What I want us to see is that God is all powerful in and over and through anything and everything that we will face… Keep our eyes on Jesus, be full of the Holy Spirit, and confident in God’s power

So our aim in this series is to learn from the stories of Elijah and Elisha and that they will encourage us onward in our following of Christ.

We’ll talk about:

…how difficult circumstances can deepen our faith

…to push back on the advances of anything that would affect our love and worship of God

…to accept spiritual leadership, in our church, community and nation.  This means that each one of us plays a part in being a force and a voice for moral, ethical and spiritual truth in the world.


We must keep our eyes on Jesus, be full of the Holy Spirit, and confident in God’s power.




[1] This ain’t our home, nah, not even close, This world always gotta be stealing my heart, This world always tryin’ to rip my family apart (Apart, apart, apart)They camouflage like we’re fighting some ghost, You start to doubt everything that you know, I feel the heat and it’s starting to show, They try to break us, break us, make us wanna give in I’ll fight the elements (Elements, elements, elements), I got spirit, I got faith, I might bend but I won’t break. (Chorus) I’ma gonna go down swinging if I go down.

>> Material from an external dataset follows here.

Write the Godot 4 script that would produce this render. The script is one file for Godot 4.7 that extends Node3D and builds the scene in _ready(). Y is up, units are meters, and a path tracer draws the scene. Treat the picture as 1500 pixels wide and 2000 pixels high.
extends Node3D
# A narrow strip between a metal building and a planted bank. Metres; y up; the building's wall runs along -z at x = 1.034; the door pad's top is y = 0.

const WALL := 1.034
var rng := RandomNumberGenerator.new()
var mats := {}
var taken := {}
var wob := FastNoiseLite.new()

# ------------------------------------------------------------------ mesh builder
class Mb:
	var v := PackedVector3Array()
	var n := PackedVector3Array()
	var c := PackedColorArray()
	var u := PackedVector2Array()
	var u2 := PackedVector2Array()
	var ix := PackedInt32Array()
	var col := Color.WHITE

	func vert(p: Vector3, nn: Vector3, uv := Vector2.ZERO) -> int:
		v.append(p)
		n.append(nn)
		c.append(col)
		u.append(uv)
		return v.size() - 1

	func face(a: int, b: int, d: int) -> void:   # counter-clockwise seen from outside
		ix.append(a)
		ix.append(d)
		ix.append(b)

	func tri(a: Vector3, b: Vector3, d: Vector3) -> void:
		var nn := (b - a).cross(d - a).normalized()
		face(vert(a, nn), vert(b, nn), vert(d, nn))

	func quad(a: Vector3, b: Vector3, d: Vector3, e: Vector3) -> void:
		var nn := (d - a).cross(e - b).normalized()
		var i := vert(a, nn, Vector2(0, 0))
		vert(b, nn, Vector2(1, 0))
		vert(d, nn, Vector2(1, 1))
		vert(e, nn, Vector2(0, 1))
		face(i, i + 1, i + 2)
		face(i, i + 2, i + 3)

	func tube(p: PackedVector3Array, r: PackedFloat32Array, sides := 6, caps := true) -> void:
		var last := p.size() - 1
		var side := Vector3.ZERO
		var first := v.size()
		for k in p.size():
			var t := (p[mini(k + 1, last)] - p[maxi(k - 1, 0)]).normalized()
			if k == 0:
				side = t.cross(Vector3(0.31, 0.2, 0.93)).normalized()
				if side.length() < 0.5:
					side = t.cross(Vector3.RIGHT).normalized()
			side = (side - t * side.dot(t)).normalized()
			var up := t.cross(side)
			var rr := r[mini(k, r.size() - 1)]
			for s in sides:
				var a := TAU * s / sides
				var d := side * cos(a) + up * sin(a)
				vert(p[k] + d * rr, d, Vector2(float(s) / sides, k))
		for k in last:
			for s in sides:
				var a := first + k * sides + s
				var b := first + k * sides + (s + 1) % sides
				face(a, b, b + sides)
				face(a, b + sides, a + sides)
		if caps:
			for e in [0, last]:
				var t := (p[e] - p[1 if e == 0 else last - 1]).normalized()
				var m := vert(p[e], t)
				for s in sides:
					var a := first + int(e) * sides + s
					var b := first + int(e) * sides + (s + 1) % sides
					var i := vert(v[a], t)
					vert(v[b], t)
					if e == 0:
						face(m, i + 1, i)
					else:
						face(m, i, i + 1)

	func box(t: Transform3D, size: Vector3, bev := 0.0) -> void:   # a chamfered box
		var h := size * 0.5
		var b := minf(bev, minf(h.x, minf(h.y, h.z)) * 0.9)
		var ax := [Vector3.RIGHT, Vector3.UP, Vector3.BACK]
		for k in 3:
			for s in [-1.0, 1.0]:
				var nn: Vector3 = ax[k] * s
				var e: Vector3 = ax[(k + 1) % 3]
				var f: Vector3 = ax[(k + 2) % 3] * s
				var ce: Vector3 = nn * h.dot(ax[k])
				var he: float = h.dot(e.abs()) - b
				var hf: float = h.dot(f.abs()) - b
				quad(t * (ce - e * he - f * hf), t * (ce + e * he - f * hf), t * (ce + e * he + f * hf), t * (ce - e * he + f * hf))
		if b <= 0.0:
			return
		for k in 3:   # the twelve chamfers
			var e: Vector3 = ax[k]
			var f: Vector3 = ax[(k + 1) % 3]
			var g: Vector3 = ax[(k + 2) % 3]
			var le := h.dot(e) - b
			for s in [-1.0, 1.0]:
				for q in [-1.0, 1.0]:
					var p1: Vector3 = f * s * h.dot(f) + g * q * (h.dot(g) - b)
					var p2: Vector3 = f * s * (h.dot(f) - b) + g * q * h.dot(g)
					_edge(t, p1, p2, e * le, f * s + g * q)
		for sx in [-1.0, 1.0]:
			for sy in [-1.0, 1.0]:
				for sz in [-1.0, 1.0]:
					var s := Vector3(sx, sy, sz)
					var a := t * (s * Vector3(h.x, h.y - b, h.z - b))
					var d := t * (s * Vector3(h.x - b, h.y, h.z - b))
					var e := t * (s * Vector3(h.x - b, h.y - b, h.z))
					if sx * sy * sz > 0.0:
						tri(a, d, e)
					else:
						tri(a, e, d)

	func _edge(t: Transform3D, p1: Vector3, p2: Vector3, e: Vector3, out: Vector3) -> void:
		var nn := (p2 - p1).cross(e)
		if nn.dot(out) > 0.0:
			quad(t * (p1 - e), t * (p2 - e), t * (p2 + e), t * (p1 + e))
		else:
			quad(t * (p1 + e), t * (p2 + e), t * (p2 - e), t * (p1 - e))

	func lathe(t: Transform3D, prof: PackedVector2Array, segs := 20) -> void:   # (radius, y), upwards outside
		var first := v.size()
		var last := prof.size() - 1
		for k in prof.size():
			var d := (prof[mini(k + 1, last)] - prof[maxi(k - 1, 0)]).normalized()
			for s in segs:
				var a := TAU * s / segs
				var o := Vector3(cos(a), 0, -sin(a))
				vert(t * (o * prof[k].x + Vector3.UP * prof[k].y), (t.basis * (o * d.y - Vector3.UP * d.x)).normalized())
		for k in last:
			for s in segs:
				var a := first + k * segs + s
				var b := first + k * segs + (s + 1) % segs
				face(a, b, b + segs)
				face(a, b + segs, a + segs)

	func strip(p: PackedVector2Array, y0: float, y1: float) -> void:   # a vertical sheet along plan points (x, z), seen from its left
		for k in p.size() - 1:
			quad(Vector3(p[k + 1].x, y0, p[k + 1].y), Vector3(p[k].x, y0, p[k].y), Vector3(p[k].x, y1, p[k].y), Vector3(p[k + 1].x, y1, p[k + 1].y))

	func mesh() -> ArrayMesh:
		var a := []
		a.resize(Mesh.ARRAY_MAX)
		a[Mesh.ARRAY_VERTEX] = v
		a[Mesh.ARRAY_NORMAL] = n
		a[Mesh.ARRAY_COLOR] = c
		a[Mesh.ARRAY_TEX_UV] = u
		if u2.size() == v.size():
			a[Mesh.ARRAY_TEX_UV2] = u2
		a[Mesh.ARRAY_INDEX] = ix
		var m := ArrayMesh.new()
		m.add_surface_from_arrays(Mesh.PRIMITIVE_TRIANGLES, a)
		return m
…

[2] What, rather who is the truth, Jesus. If it doesn’t align with him, then it isn’t the truth.

[3] Trust based on feelings and my own version of what I think is true


[5] Build up…

[6] My sheep hear my voice… (see John 10)

[7] The stories of Elijah and Elisha span about 75 years in Israel, covering about a third (15 chapters of 47) of all the accounts in Kings.

[8] Kings was written to exiles during the Babylonian captivity. When the writer reports this story to his audience of exiles in the sixth-century b.c., the message is the same: the gods of the nations are idols and have no power, while Yahweh rules over all the earth. So much, too, for the gods of our own age.

[9] Dillard, R. B. (1999). Faith in the Face of Apostasy: The Gospel according to Elijah & Elisha. (T. Longman III & J. A. Groves, Eds.) (pp. 1–2). Phillipsburg, NJ: P&R Publishing.